> [The exercise] Only one stretch of the data below should be repeated: the lines from the line containing "were 2048x1365 pixels." through the line containing "m.build('louver', M['plastic'], gr)", inclusive, exactly as they are.

> [Supplied records]
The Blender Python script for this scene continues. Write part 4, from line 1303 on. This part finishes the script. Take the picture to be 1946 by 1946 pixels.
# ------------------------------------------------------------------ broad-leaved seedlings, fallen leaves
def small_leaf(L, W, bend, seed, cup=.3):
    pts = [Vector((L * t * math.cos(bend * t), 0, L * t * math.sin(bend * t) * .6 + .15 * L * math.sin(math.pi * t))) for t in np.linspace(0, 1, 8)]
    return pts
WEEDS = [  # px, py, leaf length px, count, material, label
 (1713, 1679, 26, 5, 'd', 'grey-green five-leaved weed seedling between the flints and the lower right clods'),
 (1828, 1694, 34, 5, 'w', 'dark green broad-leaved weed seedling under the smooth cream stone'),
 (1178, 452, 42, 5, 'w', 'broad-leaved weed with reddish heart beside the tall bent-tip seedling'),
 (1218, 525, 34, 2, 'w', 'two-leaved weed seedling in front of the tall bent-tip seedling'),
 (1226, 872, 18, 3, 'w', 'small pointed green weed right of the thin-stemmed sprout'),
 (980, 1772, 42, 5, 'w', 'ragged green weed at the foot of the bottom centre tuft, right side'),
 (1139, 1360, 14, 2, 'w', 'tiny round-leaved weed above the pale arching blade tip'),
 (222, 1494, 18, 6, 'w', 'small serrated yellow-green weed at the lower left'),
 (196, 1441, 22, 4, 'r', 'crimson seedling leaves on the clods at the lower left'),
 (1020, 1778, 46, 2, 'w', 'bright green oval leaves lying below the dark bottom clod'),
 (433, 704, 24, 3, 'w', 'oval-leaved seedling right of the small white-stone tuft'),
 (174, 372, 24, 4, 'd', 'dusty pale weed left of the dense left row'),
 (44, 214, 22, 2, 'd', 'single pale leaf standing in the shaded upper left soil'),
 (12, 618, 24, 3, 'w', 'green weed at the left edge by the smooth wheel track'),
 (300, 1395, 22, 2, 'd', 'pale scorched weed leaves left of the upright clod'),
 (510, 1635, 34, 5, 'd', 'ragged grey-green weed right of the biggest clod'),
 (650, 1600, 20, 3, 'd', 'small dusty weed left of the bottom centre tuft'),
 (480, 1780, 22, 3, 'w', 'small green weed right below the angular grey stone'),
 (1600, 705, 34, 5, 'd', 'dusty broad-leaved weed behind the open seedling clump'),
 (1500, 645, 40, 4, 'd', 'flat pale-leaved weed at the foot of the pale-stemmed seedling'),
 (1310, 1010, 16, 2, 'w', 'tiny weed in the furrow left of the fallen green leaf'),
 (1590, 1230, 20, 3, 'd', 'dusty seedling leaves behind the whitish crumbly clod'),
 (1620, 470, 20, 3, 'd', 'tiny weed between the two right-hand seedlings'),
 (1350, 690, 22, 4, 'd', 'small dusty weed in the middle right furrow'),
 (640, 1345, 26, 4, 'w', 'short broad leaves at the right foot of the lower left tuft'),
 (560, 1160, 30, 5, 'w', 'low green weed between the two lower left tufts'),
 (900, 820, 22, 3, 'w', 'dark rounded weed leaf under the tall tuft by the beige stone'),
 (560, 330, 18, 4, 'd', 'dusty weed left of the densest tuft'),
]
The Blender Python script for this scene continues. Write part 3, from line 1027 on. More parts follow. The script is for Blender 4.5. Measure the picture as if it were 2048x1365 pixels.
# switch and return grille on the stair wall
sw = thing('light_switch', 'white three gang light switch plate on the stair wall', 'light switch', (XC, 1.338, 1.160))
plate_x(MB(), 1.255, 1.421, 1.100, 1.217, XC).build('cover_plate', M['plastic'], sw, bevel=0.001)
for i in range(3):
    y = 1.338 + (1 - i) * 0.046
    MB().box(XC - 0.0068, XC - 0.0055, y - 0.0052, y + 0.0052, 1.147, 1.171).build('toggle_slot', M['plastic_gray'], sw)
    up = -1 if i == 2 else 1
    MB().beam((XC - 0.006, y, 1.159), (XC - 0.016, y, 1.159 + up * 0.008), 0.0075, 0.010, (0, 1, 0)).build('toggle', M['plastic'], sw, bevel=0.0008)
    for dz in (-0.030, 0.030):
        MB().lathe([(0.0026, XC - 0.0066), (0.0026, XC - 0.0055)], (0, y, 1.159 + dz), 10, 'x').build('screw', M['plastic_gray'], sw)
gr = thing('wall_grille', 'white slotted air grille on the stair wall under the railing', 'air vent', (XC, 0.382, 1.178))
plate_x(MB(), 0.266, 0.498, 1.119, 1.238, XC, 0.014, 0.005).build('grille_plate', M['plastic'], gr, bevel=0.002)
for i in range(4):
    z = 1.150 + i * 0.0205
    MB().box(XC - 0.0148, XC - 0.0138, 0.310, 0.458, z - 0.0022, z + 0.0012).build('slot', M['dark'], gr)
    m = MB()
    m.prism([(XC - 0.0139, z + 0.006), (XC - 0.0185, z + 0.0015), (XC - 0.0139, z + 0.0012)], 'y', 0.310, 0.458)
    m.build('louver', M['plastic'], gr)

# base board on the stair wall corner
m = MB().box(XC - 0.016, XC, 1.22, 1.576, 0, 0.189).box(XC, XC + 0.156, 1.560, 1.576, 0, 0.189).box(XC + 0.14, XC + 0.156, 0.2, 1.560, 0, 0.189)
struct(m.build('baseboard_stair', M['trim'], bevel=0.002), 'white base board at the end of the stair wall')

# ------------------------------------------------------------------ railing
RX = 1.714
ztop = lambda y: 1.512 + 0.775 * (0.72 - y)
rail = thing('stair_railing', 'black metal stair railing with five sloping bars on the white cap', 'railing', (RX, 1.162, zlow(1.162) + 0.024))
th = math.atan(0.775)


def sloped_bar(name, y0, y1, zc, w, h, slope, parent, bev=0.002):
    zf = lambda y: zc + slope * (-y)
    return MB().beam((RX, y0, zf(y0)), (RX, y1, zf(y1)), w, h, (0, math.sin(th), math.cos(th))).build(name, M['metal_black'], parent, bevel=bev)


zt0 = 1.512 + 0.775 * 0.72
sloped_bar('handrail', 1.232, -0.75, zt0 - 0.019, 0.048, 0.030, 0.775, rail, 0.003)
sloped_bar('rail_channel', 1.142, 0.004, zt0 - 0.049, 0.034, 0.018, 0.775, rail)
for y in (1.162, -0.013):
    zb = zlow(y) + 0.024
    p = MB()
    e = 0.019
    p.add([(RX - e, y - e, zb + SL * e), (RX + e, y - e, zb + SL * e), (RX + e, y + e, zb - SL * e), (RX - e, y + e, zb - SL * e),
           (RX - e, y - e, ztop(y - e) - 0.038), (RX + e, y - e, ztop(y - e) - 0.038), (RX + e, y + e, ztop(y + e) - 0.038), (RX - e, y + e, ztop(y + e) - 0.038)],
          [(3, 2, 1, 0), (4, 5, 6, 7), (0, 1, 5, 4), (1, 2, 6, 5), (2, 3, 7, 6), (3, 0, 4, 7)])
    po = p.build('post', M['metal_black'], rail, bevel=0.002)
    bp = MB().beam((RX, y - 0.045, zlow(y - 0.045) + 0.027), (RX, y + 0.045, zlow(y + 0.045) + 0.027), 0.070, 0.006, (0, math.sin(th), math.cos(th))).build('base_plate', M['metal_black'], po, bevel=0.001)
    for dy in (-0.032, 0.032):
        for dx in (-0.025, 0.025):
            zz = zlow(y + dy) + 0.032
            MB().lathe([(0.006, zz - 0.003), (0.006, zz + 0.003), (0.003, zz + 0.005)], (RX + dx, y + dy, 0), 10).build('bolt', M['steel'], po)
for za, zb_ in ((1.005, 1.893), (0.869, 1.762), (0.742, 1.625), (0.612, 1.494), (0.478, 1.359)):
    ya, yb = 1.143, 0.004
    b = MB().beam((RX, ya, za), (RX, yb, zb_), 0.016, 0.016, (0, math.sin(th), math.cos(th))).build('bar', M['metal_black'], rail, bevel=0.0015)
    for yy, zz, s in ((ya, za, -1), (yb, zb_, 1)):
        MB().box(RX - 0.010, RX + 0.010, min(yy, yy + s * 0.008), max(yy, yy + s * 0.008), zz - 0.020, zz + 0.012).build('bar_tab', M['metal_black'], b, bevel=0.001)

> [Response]
The Blender Python script for this scene continues. Write part 3, from line 1027 on. More parts follow. The script is for Blender 4.5. Measure the picture as if it were 2048x1365 pixels.
# switch and return grille on the stair wall
sw = thing('light_switch', 'white three gang light switch plate on the stair wall', 'light switch', (XC, 1.338, 1.160))
plate_x(MB(), 1.255, 1.421, 1.100, 1.217, XC).build('cover_plate', M['plastic'], sw, bevel=0.001)
for i in range(3):
    y = 1.338 + (1 - i) * 0.046
    MB().box(XC - 0.0068, XC - 0.0055, y - 0.0052, y + 0.0052, 1.147, 1.171).build('toggle_slot', M['plastic_gray'], sw)
    up = -1 if i == 2 else 1
    MB().beam((XC - 0.006, y, 1.159), (XC - 0.016, y, 1.159 + up * 0.008), 0.0075, 0.010, (0, 1, 0)).build('toggle', M['plastic'], sw, bevel=0.0008)
    for dz in (-0.030, 0.030):
        MB().lathe([(0.0026, XC - 0.0066), (0.0026, XC - 0.0055)], (0, y, 1.159 + dz), 10, 'x').build('screw', M['plastic_gray'], sw)
gr = thing('wall_grille', 'white slotted air grille on the stair wall under the railing', 'air vent', (XC, 0.382, 1.178))
plate_x(MB(), 0.266, 0.498, 1.119, 1.238, XC, 0.014, 0.005).build('grille_plate', M['plastic'], gr, bevel=0.002)
for i in range(4):
    z = 1.150 + i * 0.0205
    MB().box(XC - 0.0148, XC - 0.0138, 0.310, 0.458, z - 0.0022, z + 0.0012).build('slot', M['dark'], gr)
    m = MB()
    m.prism([(XC - 0.0139, z + 0.006), (XC - 0.0185, z + 0.0015), (XC - 0.0139, z + 0.0012)], 'y', 0.310, 0.458)
    m.build('louver', M['plastic'], gr)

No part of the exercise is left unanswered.